En gros, aucune réponse n’est apportée aux besoins les plus cruciaux (des postes, du personnel, un plan de titularisation massive des précaires, de bonnes conditions de travail) et, au contraire, on nous propose une dégradation des conditions de travail et toujours plus de loi de la jungle et de compétition. On peut citer ici les mots d’Antoine Petit, PDG du CNRS, qui en appelait à une loi « inégalitaire » et « darwinienne » : de l’argent pour les meilleurs, rien pour les autres.
Comment la mobilisation de l’ESR s’est-elle organisée ?
La mobilisation a commencé à l’occasion du 5 décembre, avec un noyau dur qui s’est lancé à ce moment-là, et une première AG parisienne le 2 décembre. Il y a eu, dans cette période-là, beaucoup de travail d’agitation, on est allé interrompre certains événements, interpeller la ministre Frédérique Vidal, etc. Ce qu’on a commencé à populariser à ce moment-là, c’est bien évidemment que l’on devait se battre contre la réforme des retraites, mais aussi qu’il y avait des questions plus sectorielles, qui étaient peu connues par nos collègues, avec une LPPR préparée en douce depuis un an, à propos de laquelle on a dû faire, durant tout le mois de décembre, de l’information.
Bonne surprise à la rentrée de janvier, beaucoup d’universités et de laboratoires ont commencé à se mettre en grève ou, en tout cas, à se déclarer en mobilisation. Le mois de janvier a donc été plutôt mouvementé, avec dans les manifestations, notamment en région parisienne mais pas seulement, des cortèges ESR qui grossissaient, jusqu’à plus de 10 000 personnes. Et on s’est retrouvé les 1er et 2 février pour une coordination nationale, avec plus de 750 personnes, qui ont voté le fait de se laisser un mois, jusqu’au 5 mars, pour lancer une mobilisation nommée « Le jour où l’université et la recherche s’arrêtent ». Pourquoi un mois ? Déjà parce qu’il faut du temps pour préparer tout ça, mais aussi car il y avait les quatre semaines de vacances. La date a été reprise par beaucoup d’universités, de laboratoires, avec même des présidents d’universités qui l’ont intégrée, et nous ce que l’on espère c’est que cela puisse déboucher sur une mobilisation reconductible : face au rouleau compresseur gouvernemental, il faut en effet des mobilisations d’ampleur, longues, ancrées, pour gagner.

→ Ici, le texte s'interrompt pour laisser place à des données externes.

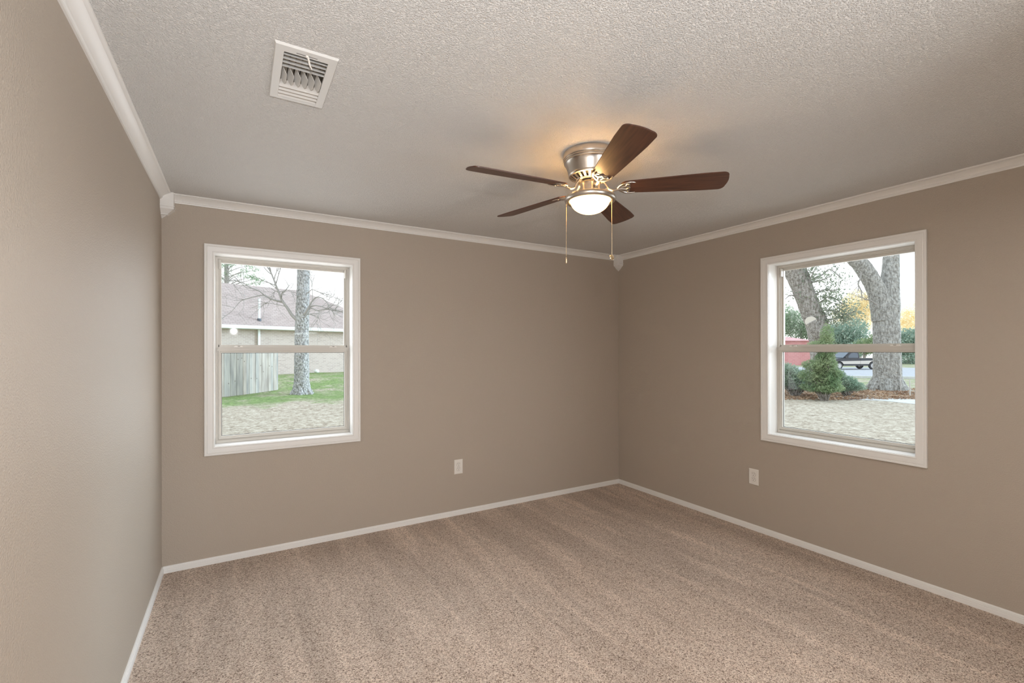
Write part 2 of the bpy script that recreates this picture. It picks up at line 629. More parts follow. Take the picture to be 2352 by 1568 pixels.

Dans un certain nombre de secteurs, il y a des discussions autour de la pertinence de la grève. Des secteurs où les salariéEs disent : « On n’est pas les transports, on n’est pas la production de marchandises, donc lorsqu’on fait grève, on ne bloque rien ». Avez-vous ce type de discussion, comment affrontez-vous cette difficulté et comment argumentez-vous sur la grève ?
On a évidemment ce problème, avec même un certain nombre de collègues qui disent : « c’est important ce que l’on fait, on ne doit pas s’arrêter de travailler ». Face à cela, on argumente à plusieurs niveaux. Déjà en expliquant que la grève cela sert… à se mobiliser. Faire grève à moitié ne dégage pas suffisamment de temps pour s’organiser, pour être visible, etc. Ensuite, on insiste sur le fait que, même si cela n’est pas au même niveau que les transports ou la production de marchandises, le fait de ne pas produire de diplômes nous rend visibles et nous permet de nous faire entendre. Et enfin, il y a une chose très importante, c’est la mobilisation étudiante.
À ce propos, il faut avoir en tête que l’université n’est plus ce qu’elle était il y a encore une quinzaine d’années, ce que nous avons connu quand nous étions étudiants. À l’époque, on pouvait encore aller en cours un peu quand on voulait, et se débrouiller malgré tout pour rattraper et valider nos années. Aujourd’hui, les universités sont beaucoup plus strictes, beaucoup plus réglementées, sur les présences, les absences, etc. Pour se mobiliser, les étudiants sont très en attente de l’autorisation de leurs enseignants : arrêter de faire cours, c’est donner la possibilité aux étudiants de se mobiliser.
Or on sait que les mobilisations victorieuses – on peut regarder les dernières – sont celles qui mettent la jeunesse dans la rue, et ce n’est pas le cas aujourd’hui. Il y a peu de jeunes dans la rue dans le mouvement sur les retraites, en tout cas pas assez pour apporter la radicalité et permettre une montée en puissance. S’il y a une deuxième séquence du mouvement sur les retraites et qu’on veut vraiment l’emporter, il faut travailler à ce que les étudiants – et les lycéens – en soient, et les personnels de l’enseignement supérieur ont, à ce titre, un rôle essentiel à jouer.
Propos recueillis par Julien Salingue.
- 1. Le terme, inventé par les psychologues cliniques Pauline Rose Clance et Suzanne A. Imes, désigne les personnes qui expriment une forme de doute maladif qui consiste essentiellement à nier la propriété de tout accomplissement personnel.